Ravani then resurrects another old case, this one from 2006, in order to prove OPD’s alleged incompetence. This one involved a sexual predator whom OPD was investigating for child molestation. The perp then committed another assault while his case was pending: Ravani uses the time lacuna to suggest that cops were out eating donuts instead of actively pursuing the case. This is pure Ravani. Why pull this particular case from the vault? To smear OPD.

Then, of course, there’s the negotiated settlement agreement, brought to us and continued for all this time by Warshaw and his pet, Orrick (or is it the other way around?). For Ravani, it’s big news that they keep extending the NSA every time some cop fails to dot an “i” on a report. She loves the implication that Oakland cops are incompetent, unprofessional louts, rather than accepting the truth that Warshaw is a grifter who’s using the NSA to enrich himself because he knows he can get away with his shit forever.

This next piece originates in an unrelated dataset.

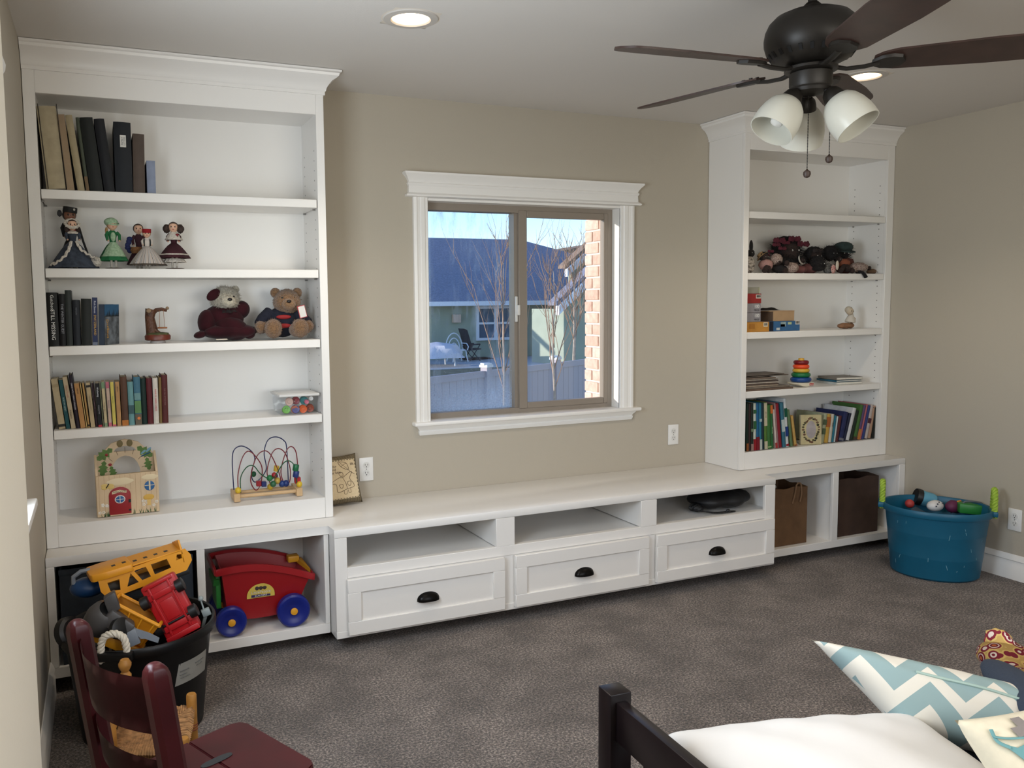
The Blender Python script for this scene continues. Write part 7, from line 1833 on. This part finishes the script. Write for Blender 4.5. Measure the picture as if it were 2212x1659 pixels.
for nm, c0_, c1_ in (('seat', 0, .548), ('seat', .552, 1)):
    pts = [(0, c0_), (1, c0_), (1, c1_), (0, c1_)] if c0_ == 0 else [(0, c0_), (1, c0_), (1, .90), (.97, .97), (.90, 1), (.10, 1), (.03, .97), (0, .90)]
    b = B(); n = len(pts); b._add([sq(a, c)+Vector((0, 0, .018)) for a, c in pts]+[sq(a, c) for a, c in pts], [tuple(range(n)), tuple(range(n, 2*n))]+[(i, (i+1) % n, n+(i+1) % n, n+i) for i in range(n)])
    bmesh.ops.bevel(b.bm, geom=list(b.bm.edges), offset=.003, segments=2, affect='EDGES'); part(nm, b, MAH, t)
b = B(); q = sq(.40, .55)+Vector((0, 0, .0185)); vs = []
for i in range(28):
    a = 2*PI*i/28; vs.append(q+fd*(.042*math.copysign(abs(math.cos(a))**.75, math.cos(a)))+bd*(.012*math.copysign(abs(math.sin(a))**.75, math.sin(a))))
b._add(vs+[v+Vector((0, 0, .0012)) for v in vs], [tuple(range(28)), tuple(range(28, 56))]+[(i, (i+1) % 28, 28+(i+1) % 28, 28+i) for i in range(28)]); part('seat_inlay', b, cm(40, 42, 44, .5), t, label='dark oval hinge plate on the seat')
for a in (.06, .94):
    b = B(); q = sq(a, .90); r_ = sq(a, .98); b.obox((Vector((q.x, q.y, zs_/2))+Vector((r_.x-q.x, r_.y-q.y, 0))*.5), bd*.016, fd*.014, Vector((0, 0, zs_/2-.0012)), bev=.003); part('front_leg', b, MAH, t)
    b = B(); q = sq(a, .05)+Vector((0, 0, -.012)); r_ = sq(a, .9)+Vector((0, 0, -.012)); b.obox((q+r_)/2, fd*(D_*.42), bd*.009, Vector((0, 0, .016)), bev=.002); part('seat_rail', b, MAH, t)
# ---------------------------------------------------------------- bed with pillows
ESP = mat('espresso_wood', (20, 12, 13), .32, var=.25, scale=8, spec=.35)
t = thing('bed', 'low dark espresso wood bed end with rail, piled with pillows', 'bed', (2.1, -2.9, .0008))
zt_ = .640
pA = AT(1328, 1486, z=zt_); pB = AT(1500, 1659, z=zt_-.03); dv = (pB-pA); dv.z = 0; dv.normalize(); du = Vector((-dv.y, dv.x, 0))
if du.x < 0: du = -du
LB, WB_ = 1.55, .86
for i, (a, c) in enumerate(((0, 0), (WB_, 0), (0, LB), (WB_, LB))):
    q = pA+dv*a+du*c; b = B(); b.obox((q.x, q.y, zt_/2), du*.026, dv*.026, (0, 0, zt_/2-.001), bev=.003); part('post', b, ESP, t)
for c in (0, LB):
    for z0, z1 in ((zt_-.105, zt_-.018), (.25, .36)):
        q = pA+dv*(WB_/2)+du*c; b = B(); b.obox((q.x, q.y, (z0+z1)/2), dv*(WB_/2-.026), du*.013, (0, 0, (z1-z0)/2), bev=.003); part('end_rail', b, ESP, t)
    for k in range(5):
        q = pA+dv*(WB_*(k+1)/6)+du*c; b = B(); b.obox((q.x, q.y, .45), dv*.02, du*.008, (0, 0, .088)); part('end_slat', b, ESP, t)
for a in (0, WB_):
    q = pA+dv*a+du*(LB/2); b = B(); b.obox((q.x, q.y, .24), du*(LB/2-.026), dv*.012, (0, 0, .06), bev=.003); part('side_rail', b, ESP, t)
q = pA+dv*(WB_/2)+du*(LB/2)
mt = thing('mattress', 'mattress under dark navy bedding on the espresso bed', 'mattress', (q.x, q.y, .27))
b = B(); b.obox((q.x, q.y, .300), du*(LB/2-.035), dv*(WB_/2-.03), (0, 0, .060), bev=.03); part('mattress_body', b, mat('navy_bedding', (34, 42, 56), .9, var=.1, scale=30), mt)
PWH = mat('white_pillowcase', (236, 234, 231), .75, bump=.25, bscale=9, sheen=.2)
ml = bpy.data.materials
def pillow_wrinkle(name, label, o, a, b_, th, m, group=None, wr=.006, nu=40):
    n_ = a.cross(b_).normalized()
    bb = B()
    for s in (1, -1):
        def f(u, v, s=s):
            p_, q_ = 2*u-1, 2*v-1
            k = max(0, (1-abs(p_)**2.6)*(1-abs(q_)**2.6))**.48
            pn = 1-.07*(1-q_*q_)*abs(p_)**4; pn2 = 1-.07*(1-p_*p_)*abs(q_)**4
            w = wr*math.sin(9*p_+5*q_*q_)*math.sin(4*q_+2*p_)*k+wr*.8*math.sin(17*p_+1.5*math.sin(6*q_))*max(0, abs(q_)-.2)*k
            return a*(p_*pn)+b_*(q_*pn2)+n_*(s*(th*k+w*(1 if s > 0 else 0)))
        bb.grid(f, nu, nu)
    bmesh.ops.remove_doubles(bb.bm, verts=bb.bm.verts, dist=1e-4)
    me = bpy.data.meshes.new(name); bmesh.ops.recalc_face_normals(bb.bm, faces=bb.bm.faces); bb.bm.to_mesh(me); bb.bm.free()
    ob = link(name, me, m); ob.location = o; return tag(ob, label, 'pillow', group), n_
wa, wb_ = Vector((.33, -.055, -.022)), Vector((.035, .225, .022))
wo_ = Vector((1.352, -2.365, .492))+wa-wb_
wp, _ = pillow_wrinkle('white_pillow', 'large plain white pillow lying against the dark bed rail', wo_, wa, wb_, .074, PWH, wr=.005)
# chevron pillow
CH = bpy.data.materials.new('chevron_cotton'); CH.use_nodes = True; n = CH.node_tree; p = n.nodes['Principled BSDF']; p.inputs['Roughness'].default_value = .9
ca, cb_ = Vector((.215, -.155, -.045)), Vector((-.038, .105, .085))
co_ = AT(1752, 1381, z=.585)+ca-cb_
ca_n = ca.normalized(); cb_n = (cb_-ca_n*cb_.dot(ca_n)).normalized()
tc = n.nodes.new('ShaderNodeTexCoord')
def dotn(vec, scale):
    d = n.nodes.new('ShaderNodeVectorMath'); d.operation = 'DOT_PRODUCT'; d.inputs[1].default_value = tuple(vec*scale); n.links.new(tc.outputs['Object'], d.inputs[0]); return d
def mth(op, a=None, b=None, va=None, vb=None):
    m = n.nodes.new('ShaderNodeMath'); m.operation = op
    if a is not None: n.links.new(a, m.inputs[0])
    elif va is not None: m.inputs[0].default_value = va
    if b is not None: n.links.new(b, m.inputs[1])
    elif vb is not None: m.inputs[1].default_value = vb
    return m.outputs[0]
X_ = dotn(ca_n, 1/.150).outputs['Value']; Y_ = dotn(cb_n, 1/.092).outputs['Value']
zig = mth('MULTIPLY', mth('ABSOLUTE', mth('SUBTRACT', mth('FRACT', mth('ADD', X_, vb=20.30)), vb=.5)), vb=1.6)
fr = mth('FRACT', mth('ADD', mth('ADD', Y_, zig), vb=10.35))
gt = mth('GREATER_THAN', fr, vb=.57)
mx = n.nodes.new('ShaderNodeMix'); mx.data_type = 'RGBA'; mx.inputs[6].default_value = S(150, 174, 174); mx.inputs[7].default_value = S(232, 226, 212); n.links.new(gt, mx.inputs[0]); n.links.new(mx.outputs[2], p.inputs['Base Color'])
cp_, cn = pillow_wrinkle('chevron_pillow', 'blue-green and white chevron pillow propped behind the white pillow', co_, ca, cb_, .085, CH, wr=.003)
b = B()
P_ = []
for k in range(16):
    u = .30+.50*k/15; p_, q_ = 2*u-1, .40-.12*k/15
    kk = max(0, (1-abs(p_)**2.6)*(1-abs(q_)**2.6))**.48
    P_.append(ca*p_+cb_*q_+cn*(.085*kk+.0025+.003*math.sin(9*p_+5*q_*q_)*math.sin(4*q_+2*p_)))
b.tube(P_, .0035, 6); part('seam_piping', b, cm(176, 200, 190, .9), cp_, world=False)
# cream pillow with printed letters
la, lb_ = Vector((.190, -.020, .005)), Vector((-.012, .115, .120))
lo_ = AT(2062, 1556, z=.635)+la-lb_
LCM = mat('cream_cotton', (232, 222, 196), .9, var=.03, scale=60)
lp_, ln = pillow_wrinkle('letter_pillow', 'cream pillow printed with grey, teal and scroll letters at the picture edge', lo_, la, lb_, .065, LCM, wr=.002)
def lpt(p_, q_, e=.002): 
    k = max(0, (1-abs(p_)**2.6)*(1-abs(q_)**2.6))**.48
    return la*(p_*(1-.07*(1-q_*q_)*abs(p_)**4))+lb_*(q_*(1-.07*(1-p_*p_)*abs(q_)**4))+ln*(.065*k+e+.005)
def onp(poly, nm, col, e=.0015):
    b = B(); c_ = (sum(p for p, q in poly)/len(poly), sum(q for p, q in poly)/len(poly)); m_ = len(poly); pp = []
    for i in range(m_):
        a, d = poly[i], poly[(i+1) % m_]
        for k in range(3): pp.append((a[0]+(d[0]-a[0])*k/3, a[1]+(d[1]-a[1])*k/3))
    V_ = [b.bm.verts.new(lpt(x_, y_, e)) for x_, y_ in pp]; es = [b.bm.edges.new((V_[i], V_[(i+1) % len(V_)])) for i in range(len(V_))]
    bmesh.ops.triangle_fill(b.bm, edges=es, use_beauty=True); bmesh.ops.solidify(b.bm, geom=list(b.bm.faces), thickness=.0008); part(nm, b, cm(*col, .9), lp_, world=False)
onp([(-.66, .76), (-.57, .76), (-.55, .88), (-.44, .88), (-.47, .58), (-.58, .58), (-.58, .64), (-.66, .64)], 'printed_cross', (140, 132, 128))
onp([(-.38, .84), (-.30, .86), (-.28, .74), (-.02, .70), (-.02, .84), (.08, .84), (.08, .44), (-.02, .44), (-.02, .56), (-.28, .62), (-.29, .50), (-.38, .52)], 'printed_letter', (104, 160, 164))
onp([(-.86, .62), (-.76, .54), (-.64, .56), (-.50, .50), (-.42, .50), (-.46, .34), (-.58, .22), (-.52, .10), (-.40, .06), (-.48, -.06), (-.66, .04), (-.74, .26)], 'printed_letter', (112, 162, 164))
for pts in ([(-.88, .72), (-.78, .66), (-.62, .62), (-.50, .60)], [(-.84, .80), (-.88, .66), (-.82, .56)]):
    b = B(); b.tube(spl([lpt(x_, y_, .002) for x_, y_ in pts], 5), .004, 6, flat=.4); part('printed_stroke', b, cm(112, 162, 164, .9), lp_, world=False)
b = B(); b.tube(spl([lpt(-.22+.20*(1-k/16)*math.cos(k*.62+2.4), .10+.24*(1-k/16)*math.sin(k*.62+2.4), .002) for k in range(15)], 4), .003, 6, flat=.4); part('printed_scroll', b, cm(190, 176, 132, .9), lp_, world=False)
# floral wrap and navy pad beyond the chevron pillow
c = AT(2186, 1474, z=.50)
tn = thing('navy_pad', 'dark navy padded mat edge beyond the chevron pillow', 'pad', c)
d1 = (AT(2215, 1500, z=.52)-AT(2128, 1420, z=.52)).normalized()
b = B(); b.ell(c+d1*.06, (.19, .060, .030), 28, 12, rot=Matrix.Rotation(math.atan2(d1.y, d1.x), 4, 'Z').to_euler()); part('pad_body', b, mat('navy_denim', (50, 60, 76), .9, bump=.3, bscale=120), tn)
FLM = bpy.data.materials.new('floral_print'); FLM.use_nodes = True; n = FLM.node_tree; p = n.nodes['Principled BSDF']; p.inputs['Roughness'].default_value = .9
tc = n.nodes.new('ShaderNodeTexCoord'); vo = n.nodes.new('ShaderNodeTexVoronoi'); vo.inputs['Scale'].default_value = 30; n.links.new(tc.outputs['Object'], vo.inputs['Vector'])
rp = n.nodes.new('ShaderNodeValToRGB'); rp.color_ramp.interpolation = 'CONSTANT'; e = rp.color_ramp.elements; e[0].position = 0; e[0].color = S(196, 110, 56); e[1].position = .16; e[1].color = S(120, 24, 40)
for ps, c_ in ((.30, S(226, 210, 196)), (.38, S(132, 30, 48)), (.52, S(214, 184, 110)), (.62, S(196, 160, 92))): k = e.new(ps); k.color = c_
n.links.new(vo.outputs['Distance'], rp.inputs[0]); n.links.new(rp.outputs[0], p.inputs['Base Color'])
c = AT(2176, 1402, z=.515)
tf = thing('floral_wrap', 'bunched yellow and maroon floral fabric lying on the navy pad', 'fabric', c)
b = B()
def ff(u, v):
    a = PI*(1.1*v-.05); r_ = .040+.010*math.sin(u*9)+.006*math.sin(v*8+u*4)
    return c+d1*(-.055+.26*u)+Vector((-d1.y, d1.x, 0))*(r_*math.cos(a)*1.2)+Vector((0, 0, r_*math.sin(a)-.03-.02*u))
b.grid(ff, 30, 18, thick=.004); b.ell(c+d1*-.045, (.028, .04, .036), 16, 10, f=fuzz(.08, 3)); part('fabric', b, FLM, tf)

But wait, there’s more! Sarah also unearthed a seventeen-year old case in which a cop groped more than a dozen Asian women. That’s bad, yes, but for Ravani, one bad apple spoils the entire Oakland Police Department. (I’m sure if she went through her employer’s files she’d find some scumbags who worked for the Chronicle.) She won’t report on OPD’s heroes, the men and women who save our lives every day. She won’t report on the department’s outstanding diversity. No, she has to go through the garbage to find one or two bad cops whom she delights in using to smear the entire department.

You can almost smell Ravani’s drool as she recites all the police chiefs who have come and gone in the last decade. She salivates at the thought of reporting on all that turmoil—turmoil she in part was responsible for creating through her biased “reporting.” This is called, in German, schadenfreude—taking delight in someone else’s misfortune. Ravani revels in this perverted state of mind. Why she harbors this sick grudge against the police is anyone’s guess.

Look, Sarah is entitled to her progressive point of view. A lot of people agree with her. As a firm supporter of the police, I’m ready to tolerate a certain amount of ideology in my reporters. But I’m not ready to accept Ravani’s venomous attitude toward the men and women of law enforcement. I think it’s disgraceful—and it’s a big part of why the San Francisco Chronicle has lost so many readers: when they hired Ravani and people like her, their reputation for independent journalism went down the toilet.